First published in 1974 – Barack Obama read it aged 22, and was “mesmerised” – The Power Broker was released in the UK for the first time this year. But its themes are too timeless to seem dated. Like the multivolume biography of Lyndon Johnson for which Caro is best known, you might call The Power Broker “unputdownable” – except that, at 1,300 pages, putting it down occasionally is the only way to avoid sore muscles.

You needn’t care especially about New York to be awed by the changes Moses wrought there: during a 44-year reign, he built nearly 700 miles of road, including the giant highways that snake out of the city into Long Island and upstate New York; 20,000 acres of parkland and public beaches, plus 658 playgrounds; seven new bridges; the UN headquarters, the Central Park zoo and the Lincoln Center arts complex, racking up expenditures of $27bn, dwarfing any previous run of construction in US history. “In the 20th century,” wrote Lewis Mumford, “the influence of Robert Moses on the cities of America was greater than that of any other person.” Around 500,000 people, who happened to find themselves in the way of Moses’s vision, were evicted from their homes. Did he drag New York into the modern age, forcing through much-needed public works and eradicating intolerable slums, against opposition from corrupt politicians and landowners? Or did he nearly destroy the city, subjugating its human inhabitants to the sovereignty of the car?

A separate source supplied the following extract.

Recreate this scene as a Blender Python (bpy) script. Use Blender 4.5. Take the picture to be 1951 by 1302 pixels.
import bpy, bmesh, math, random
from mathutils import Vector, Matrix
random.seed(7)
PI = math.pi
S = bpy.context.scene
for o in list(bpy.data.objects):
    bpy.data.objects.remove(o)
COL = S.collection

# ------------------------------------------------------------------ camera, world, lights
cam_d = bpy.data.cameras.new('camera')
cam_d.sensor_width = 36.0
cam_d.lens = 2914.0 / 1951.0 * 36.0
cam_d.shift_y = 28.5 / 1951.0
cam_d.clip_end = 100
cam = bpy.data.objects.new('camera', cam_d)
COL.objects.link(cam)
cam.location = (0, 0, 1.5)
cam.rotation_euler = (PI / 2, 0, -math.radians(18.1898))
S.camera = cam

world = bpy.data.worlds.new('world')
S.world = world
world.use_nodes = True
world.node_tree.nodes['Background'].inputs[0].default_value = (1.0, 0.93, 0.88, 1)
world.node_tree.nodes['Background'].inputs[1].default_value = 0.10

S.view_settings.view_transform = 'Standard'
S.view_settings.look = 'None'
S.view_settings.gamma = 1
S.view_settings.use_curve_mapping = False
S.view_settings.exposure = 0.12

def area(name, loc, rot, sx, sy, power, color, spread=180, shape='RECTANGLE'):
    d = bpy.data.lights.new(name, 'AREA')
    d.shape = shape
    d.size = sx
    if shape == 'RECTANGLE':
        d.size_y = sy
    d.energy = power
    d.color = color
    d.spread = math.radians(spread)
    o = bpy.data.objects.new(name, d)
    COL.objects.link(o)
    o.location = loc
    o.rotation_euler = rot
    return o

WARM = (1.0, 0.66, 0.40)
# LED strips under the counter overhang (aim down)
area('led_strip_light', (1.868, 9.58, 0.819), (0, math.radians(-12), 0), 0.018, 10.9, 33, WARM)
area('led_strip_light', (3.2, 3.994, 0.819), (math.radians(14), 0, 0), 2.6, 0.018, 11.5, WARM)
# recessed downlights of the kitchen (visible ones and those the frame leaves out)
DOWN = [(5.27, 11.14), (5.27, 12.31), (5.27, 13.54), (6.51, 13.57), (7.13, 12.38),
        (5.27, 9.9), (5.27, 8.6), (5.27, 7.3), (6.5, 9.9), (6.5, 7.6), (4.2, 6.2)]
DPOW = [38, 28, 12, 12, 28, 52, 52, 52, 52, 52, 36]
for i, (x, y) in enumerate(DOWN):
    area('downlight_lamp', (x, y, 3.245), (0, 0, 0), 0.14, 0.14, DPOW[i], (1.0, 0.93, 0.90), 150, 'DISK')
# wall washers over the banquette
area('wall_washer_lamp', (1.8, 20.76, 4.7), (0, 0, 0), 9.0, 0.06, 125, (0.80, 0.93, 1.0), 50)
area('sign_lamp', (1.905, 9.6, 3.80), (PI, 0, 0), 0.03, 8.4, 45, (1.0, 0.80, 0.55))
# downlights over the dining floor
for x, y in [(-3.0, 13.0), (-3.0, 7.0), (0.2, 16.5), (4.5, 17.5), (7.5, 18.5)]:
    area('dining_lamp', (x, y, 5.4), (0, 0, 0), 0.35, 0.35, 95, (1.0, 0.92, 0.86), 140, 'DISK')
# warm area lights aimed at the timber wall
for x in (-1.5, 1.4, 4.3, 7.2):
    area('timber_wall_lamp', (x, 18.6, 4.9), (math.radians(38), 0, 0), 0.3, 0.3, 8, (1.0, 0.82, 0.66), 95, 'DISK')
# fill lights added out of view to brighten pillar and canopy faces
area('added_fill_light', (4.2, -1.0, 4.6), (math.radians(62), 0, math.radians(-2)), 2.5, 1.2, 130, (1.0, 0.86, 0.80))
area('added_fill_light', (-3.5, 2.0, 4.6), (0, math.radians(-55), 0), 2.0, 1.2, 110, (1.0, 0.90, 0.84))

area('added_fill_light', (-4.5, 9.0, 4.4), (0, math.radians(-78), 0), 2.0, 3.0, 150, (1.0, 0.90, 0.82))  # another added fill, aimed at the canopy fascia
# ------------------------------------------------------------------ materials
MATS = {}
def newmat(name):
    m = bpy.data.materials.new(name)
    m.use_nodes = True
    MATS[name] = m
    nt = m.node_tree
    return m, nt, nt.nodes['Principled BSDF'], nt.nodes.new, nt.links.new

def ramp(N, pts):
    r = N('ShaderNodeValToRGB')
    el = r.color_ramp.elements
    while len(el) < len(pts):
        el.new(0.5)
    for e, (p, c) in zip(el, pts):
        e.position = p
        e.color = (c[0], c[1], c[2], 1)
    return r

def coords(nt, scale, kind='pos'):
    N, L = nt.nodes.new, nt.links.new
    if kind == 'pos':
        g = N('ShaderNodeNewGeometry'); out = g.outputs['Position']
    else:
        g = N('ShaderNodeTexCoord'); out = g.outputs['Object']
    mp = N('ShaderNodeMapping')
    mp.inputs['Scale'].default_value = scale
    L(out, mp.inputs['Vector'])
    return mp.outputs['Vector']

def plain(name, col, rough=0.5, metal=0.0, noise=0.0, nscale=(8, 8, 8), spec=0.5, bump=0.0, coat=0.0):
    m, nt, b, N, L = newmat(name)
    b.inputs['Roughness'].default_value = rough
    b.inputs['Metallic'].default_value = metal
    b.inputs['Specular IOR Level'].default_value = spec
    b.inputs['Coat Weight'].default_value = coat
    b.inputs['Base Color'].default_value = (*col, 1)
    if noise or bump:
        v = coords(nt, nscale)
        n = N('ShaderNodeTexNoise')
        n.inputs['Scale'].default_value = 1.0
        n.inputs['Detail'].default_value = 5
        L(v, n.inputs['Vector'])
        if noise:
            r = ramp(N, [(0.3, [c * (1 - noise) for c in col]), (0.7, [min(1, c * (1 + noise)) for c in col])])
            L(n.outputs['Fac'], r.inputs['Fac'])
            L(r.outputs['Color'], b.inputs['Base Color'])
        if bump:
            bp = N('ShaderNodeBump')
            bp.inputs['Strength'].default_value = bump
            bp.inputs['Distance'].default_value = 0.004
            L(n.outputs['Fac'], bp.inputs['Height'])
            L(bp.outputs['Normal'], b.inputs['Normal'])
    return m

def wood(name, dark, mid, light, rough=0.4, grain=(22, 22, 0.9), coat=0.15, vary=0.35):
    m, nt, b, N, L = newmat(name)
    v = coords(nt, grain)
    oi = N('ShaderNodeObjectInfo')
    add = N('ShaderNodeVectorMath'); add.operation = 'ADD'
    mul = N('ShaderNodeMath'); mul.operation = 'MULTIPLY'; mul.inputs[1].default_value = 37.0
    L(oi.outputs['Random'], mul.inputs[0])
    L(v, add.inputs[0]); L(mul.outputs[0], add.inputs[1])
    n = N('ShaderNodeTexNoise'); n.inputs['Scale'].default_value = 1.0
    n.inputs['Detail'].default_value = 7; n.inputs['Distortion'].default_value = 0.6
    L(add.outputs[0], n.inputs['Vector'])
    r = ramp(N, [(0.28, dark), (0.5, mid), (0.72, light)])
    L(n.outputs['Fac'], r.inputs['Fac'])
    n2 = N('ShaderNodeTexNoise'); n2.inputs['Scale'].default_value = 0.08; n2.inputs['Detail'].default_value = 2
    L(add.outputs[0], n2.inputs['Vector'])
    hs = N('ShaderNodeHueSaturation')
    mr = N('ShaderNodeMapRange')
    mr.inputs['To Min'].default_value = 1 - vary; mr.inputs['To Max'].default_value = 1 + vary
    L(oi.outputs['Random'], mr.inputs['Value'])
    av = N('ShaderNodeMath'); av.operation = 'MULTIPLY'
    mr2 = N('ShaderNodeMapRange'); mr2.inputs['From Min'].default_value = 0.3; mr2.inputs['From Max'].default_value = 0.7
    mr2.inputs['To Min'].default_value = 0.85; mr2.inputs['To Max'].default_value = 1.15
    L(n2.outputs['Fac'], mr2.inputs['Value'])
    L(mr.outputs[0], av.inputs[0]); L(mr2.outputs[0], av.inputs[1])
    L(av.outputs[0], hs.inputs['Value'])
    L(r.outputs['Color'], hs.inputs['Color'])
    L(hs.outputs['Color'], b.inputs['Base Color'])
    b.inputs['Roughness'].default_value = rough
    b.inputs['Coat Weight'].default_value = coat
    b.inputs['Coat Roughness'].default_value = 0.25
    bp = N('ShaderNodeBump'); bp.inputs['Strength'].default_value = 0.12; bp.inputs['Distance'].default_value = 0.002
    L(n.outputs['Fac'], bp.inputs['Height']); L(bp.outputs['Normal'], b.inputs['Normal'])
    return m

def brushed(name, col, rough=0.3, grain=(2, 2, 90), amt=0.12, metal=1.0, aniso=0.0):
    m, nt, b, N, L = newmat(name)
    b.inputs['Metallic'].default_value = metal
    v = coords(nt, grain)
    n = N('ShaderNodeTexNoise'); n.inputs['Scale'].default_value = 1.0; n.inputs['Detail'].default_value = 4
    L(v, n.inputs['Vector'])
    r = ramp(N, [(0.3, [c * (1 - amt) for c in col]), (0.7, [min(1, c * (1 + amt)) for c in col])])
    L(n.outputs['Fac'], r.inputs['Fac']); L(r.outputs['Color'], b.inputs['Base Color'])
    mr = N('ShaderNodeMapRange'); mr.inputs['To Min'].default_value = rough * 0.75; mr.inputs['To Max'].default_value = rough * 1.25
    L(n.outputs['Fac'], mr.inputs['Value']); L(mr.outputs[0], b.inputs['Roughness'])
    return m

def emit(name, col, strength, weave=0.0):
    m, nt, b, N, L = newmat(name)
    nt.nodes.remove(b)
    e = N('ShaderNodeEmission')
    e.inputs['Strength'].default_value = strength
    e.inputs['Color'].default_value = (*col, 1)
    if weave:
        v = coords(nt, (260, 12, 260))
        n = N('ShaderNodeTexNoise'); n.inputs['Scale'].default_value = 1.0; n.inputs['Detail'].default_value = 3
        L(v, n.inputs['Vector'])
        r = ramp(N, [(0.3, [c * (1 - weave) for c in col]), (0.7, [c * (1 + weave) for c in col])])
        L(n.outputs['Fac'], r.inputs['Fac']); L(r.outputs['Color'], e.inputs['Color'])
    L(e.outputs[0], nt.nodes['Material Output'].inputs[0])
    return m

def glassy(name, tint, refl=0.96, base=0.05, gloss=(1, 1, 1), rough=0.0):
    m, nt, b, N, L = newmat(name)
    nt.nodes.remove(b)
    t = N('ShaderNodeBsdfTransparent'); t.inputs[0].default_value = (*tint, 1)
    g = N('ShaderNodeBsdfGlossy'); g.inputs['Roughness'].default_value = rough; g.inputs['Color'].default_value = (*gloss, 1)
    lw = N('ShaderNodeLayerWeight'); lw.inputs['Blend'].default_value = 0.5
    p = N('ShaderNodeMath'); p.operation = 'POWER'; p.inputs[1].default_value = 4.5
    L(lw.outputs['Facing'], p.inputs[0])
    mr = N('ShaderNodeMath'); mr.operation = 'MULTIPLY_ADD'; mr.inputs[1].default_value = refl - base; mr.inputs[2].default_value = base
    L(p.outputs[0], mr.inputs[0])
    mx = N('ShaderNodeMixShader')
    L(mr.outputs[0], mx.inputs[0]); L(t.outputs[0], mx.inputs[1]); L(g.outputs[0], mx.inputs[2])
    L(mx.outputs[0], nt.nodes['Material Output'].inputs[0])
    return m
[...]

Caro, a former newspaper reporter, doesn’t pretend to be neutral: note the book’s subtitle. In Caro’s telling, Moses started out an idealist, inspired by his mother, a pillar of the New York German-Jewish community, whose zeal for helping the less fortunate was matched by the certainty that she knew, without asking them, what they needed. But Robert soon found that ruthless pragmatism got more things done. One early incident is emblematic: deep in the boring sub-clauses of a New York State bill, he buried a radical redefinition of the word “appropriation” – so that the law, once passed, gave the Long Island State Park Commission, which Moses controlled, the power “to write its own laws, hire its own policemen to enforce them and prosecutors to prosecute them”.